Fatherhood (2021)

I think we should all be proud of Kevin Hart… he pulled off a dramatic roll with small doses of comedy and certainly none of his usual schtick. And it works. I was shocked – shocked – when I realized I was engaged in this flick in the first half hour. I thought it was going to be another sail through your head like it had never happened flick. Or maybe a wacky dad flick that hits all the usual new parent buttons. Or, hell, a movie about a hood who is a father… but the movie’s (thankfully) too mature to go for the easy pun.

Fatherhood is about a brand new dad who loses the mom very early on. He has to decide if he will bow to the wishes of the new baby girl’s grandparents or take on the responsibility of fathering her alone. And he takes on the job… which leads to the usual level of anxiety, sleeplessness, mistakes, self-recriminations, etc.

Kevin Hart really knocks it out of the park. It’s not like I haven’t seen him do drama (or drama/comedy) before but, I dunno, this just feels so much more down-to-earth and personal for him. The little girl playing his daughter is very cute and sweet and so too is the woman he starts to tentatively date. Alfre Woodard and all her force plays his dead wife’s mother who wants the best for the child and thinks that may not involve him. She’s great.

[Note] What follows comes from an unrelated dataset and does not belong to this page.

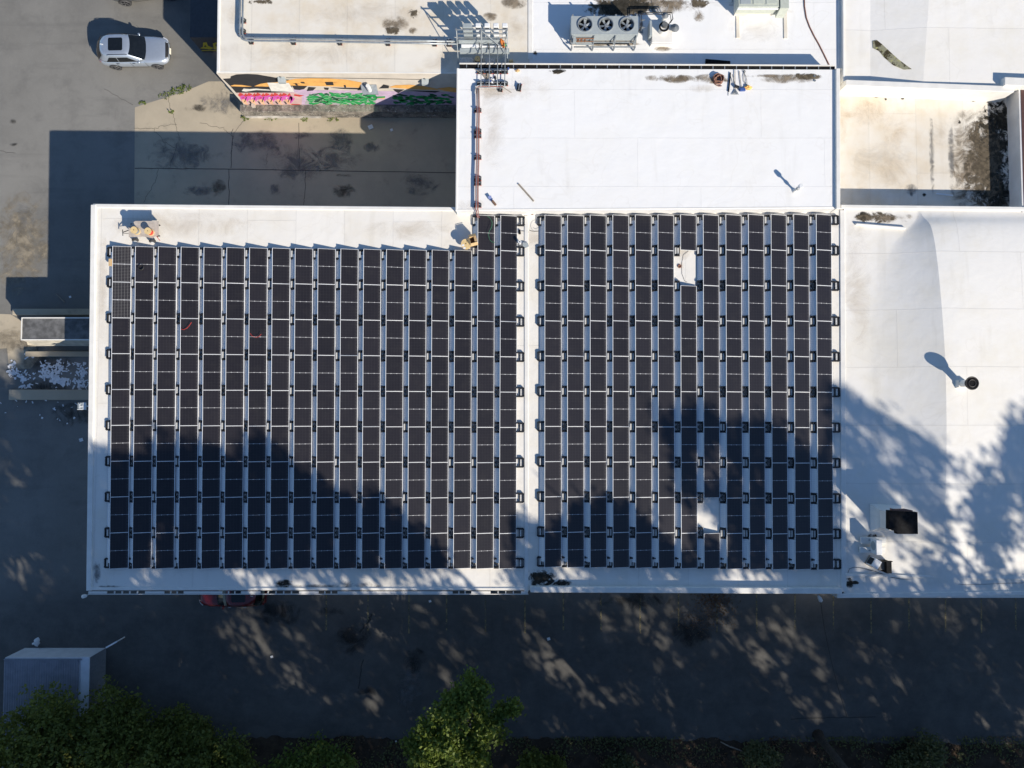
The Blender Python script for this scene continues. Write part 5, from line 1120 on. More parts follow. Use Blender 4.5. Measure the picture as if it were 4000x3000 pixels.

I guess the only real flaw of the movie is that it never rises to greater levels of how good it is. It never peeks or crescendos, at least for me. It stays at a pretty even level of quality. But on the plus side, it never overshoots into melodrama.

Overall, this is a very warm, very human little film about family and parenthood. It may make you cry, it may not – but it’ll probably make your heart warm and at home (if it works for you). I enjoyed it and look forward to Kevin Hart following it up with more drama.